A multimodel comparison of stratospheric ozone data assimilation based on an ensemble Kalman filter approach

For future development of a high-performance ozone analysis system, we investigated the impact of model performance on stratospheric ozone analysis by using four different models with a common data assimilation framework. For assimilation of ozone and meteorological field variables, we used a local ensemble transform Kalman filter with the CCSR/NIES chemistry-climate model (CCM), the MIROC3.2 CCM, the MRI CCM, and the CHASER chemical transport model. We examined the effects of model biases on forecast/analysis of ozone based on multimodel comparisons of assimilation results.
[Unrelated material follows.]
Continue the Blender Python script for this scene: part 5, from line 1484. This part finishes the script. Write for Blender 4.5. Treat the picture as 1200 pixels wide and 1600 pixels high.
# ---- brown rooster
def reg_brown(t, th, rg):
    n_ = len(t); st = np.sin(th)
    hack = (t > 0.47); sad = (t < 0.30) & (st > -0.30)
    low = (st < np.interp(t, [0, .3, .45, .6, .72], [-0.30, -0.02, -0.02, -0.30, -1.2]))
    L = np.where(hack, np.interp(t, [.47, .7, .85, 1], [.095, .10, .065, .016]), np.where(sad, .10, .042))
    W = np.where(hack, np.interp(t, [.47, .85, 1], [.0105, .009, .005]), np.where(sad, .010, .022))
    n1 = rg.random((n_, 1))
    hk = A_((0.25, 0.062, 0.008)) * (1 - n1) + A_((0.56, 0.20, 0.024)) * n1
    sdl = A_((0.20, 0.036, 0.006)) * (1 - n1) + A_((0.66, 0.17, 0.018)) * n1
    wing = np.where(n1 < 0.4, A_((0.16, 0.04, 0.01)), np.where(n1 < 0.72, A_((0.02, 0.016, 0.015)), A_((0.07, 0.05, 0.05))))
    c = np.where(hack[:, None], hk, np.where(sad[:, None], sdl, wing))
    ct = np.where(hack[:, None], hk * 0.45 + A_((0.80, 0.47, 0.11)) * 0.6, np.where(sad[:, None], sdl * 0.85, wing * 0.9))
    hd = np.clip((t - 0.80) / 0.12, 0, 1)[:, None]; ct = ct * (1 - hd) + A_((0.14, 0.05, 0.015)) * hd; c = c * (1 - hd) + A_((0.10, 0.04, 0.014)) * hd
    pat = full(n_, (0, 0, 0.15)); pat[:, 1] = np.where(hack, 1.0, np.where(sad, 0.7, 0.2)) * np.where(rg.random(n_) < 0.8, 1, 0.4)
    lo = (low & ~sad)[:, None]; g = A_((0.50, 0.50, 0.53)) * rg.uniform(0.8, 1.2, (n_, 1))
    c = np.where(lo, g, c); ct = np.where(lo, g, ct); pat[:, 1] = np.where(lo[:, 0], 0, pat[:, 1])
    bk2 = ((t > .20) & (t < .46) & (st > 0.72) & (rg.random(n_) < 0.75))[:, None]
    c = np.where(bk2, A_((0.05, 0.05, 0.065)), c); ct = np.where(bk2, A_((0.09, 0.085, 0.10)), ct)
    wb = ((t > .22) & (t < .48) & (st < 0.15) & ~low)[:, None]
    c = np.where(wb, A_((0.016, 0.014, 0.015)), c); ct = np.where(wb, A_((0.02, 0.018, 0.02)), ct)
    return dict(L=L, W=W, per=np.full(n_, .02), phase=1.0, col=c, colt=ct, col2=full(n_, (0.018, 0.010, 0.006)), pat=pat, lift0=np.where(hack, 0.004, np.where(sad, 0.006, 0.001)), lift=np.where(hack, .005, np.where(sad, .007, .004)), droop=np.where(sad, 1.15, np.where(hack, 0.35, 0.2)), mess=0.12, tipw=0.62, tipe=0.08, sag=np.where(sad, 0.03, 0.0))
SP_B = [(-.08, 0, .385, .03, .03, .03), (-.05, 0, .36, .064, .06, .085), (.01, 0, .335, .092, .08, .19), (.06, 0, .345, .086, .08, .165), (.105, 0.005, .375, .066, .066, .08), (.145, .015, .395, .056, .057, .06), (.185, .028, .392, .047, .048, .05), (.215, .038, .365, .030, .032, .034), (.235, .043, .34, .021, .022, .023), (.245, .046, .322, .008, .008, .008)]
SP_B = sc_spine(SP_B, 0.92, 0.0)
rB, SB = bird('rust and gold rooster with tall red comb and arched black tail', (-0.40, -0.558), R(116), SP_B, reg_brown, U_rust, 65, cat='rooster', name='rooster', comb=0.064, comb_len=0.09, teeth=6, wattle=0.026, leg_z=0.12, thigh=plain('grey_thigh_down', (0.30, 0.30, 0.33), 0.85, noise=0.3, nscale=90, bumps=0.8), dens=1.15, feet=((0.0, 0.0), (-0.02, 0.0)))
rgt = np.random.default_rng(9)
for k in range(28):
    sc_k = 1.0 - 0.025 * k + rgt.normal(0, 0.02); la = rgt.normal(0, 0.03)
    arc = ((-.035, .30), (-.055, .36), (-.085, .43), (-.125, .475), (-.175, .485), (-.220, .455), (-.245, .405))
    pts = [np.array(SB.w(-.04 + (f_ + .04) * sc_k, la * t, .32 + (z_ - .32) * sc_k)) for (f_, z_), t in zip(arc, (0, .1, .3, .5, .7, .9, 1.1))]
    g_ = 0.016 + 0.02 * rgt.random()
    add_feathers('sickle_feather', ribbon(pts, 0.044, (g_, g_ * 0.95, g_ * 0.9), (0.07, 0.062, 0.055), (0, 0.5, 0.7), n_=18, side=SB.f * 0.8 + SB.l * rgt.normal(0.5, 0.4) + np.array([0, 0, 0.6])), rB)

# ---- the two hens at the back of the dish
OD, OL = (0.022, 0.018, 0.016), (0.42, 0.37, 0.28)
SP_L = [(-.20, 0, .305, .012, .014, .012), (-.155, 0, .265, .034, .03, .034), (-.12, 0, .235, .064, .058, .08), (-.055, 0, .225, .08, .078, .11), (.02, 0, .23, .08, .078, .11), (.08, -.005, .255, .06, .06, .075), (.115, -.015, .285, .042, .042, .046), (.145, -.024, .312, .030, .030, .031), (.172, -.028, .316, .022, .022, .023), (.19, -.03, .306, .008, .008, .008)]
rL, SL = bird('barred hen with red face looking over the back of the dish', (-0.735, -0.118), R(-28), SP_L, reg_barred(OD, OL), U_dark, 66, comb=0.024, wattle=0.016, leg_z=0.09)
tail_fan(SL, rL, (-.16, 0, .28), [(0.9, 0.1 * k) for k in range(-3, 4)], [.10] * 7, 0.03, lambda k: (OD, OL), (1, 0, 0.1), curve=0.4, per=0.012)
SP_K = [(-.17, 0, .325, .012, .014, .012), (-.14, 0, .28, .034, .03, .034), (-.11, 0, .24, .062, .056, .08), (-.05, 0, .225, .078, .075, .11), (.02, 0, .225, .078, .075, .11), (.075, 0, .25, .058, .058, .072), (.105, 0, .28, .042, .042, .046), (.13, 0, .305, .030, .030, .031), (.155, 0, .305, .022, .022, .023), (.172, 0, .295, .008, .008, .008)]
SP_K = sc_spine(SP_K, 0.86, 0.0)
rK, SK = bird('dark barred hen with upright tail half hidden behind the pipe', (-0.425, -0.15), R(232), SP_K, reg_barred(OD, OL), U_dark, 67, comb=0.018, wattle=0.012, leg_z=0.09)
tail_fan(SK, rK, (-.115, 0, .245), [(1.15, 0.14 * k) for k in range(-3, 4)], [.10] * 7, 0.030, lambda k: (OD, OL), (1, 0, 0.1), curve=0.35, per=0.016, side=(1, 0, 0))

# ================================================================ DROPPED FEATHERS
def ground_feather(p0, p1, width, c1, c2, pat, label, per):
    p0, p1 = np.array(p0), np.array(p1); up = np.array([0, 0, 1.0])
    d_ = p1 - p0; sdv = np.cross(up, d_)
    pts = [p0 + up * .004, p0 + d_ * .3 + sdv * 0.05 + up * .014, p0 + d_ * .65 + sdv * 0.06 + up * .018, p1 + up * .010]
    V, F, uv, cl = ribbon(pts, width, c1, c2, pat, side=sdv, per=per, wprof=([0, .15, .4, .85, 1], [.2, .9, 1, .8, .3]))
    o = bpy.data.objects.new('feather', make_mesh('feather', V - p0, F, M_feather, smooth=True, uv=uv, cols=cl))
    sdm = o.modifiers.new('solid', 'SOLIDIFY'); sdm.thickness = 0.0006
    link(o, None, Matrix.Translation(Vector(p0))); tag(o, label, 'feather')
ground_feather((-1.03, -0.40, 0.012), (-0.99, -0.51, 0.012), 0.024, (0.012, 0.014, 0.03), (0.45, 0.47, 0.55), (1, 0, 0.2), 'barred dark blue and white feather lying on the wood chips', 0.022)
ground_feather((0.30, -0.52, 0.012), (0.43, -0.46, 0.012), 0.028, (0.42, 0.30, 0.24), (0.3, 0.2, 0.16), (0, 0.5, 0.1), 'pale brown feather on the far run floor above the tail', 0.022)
We assimilated ozone profiles provided by Aura/Microwave Limb Sounder (MLS) and total ozone provided by the Ozone Monitoring Instrument (OMI)-Total Ozone Mapping Spectrometer (TOMS). For all models, meteorological fields obtained from a global reanalysis dataset (JMA Climate Data Assimilation System) were also assimilated to provide a common framework without any spatiotemporal dependence of data observation quality. Ozone profiles obtained from assimilation of MLS observations showed good agreement with independent ozonesonde observations, with a mean bias of less than 5% in the stratosphere. We found that model bias originating from ozone chemistry degraded the assimilation performance of not only ozone but also temperature in the stratosphere. Assimilation of OMI-TOMS total ozone data agreed with the independent SCIAMACHY total ozone with a bias of less than 3%. However, a model bias in the tropospheric ozone concentration deteriorated the stratospheric ozone analysis. Finally, the use of both stratospheric ozone profile data and total ozone data greatly improved the overall performance of the ozone analysis, regardless of the model biases.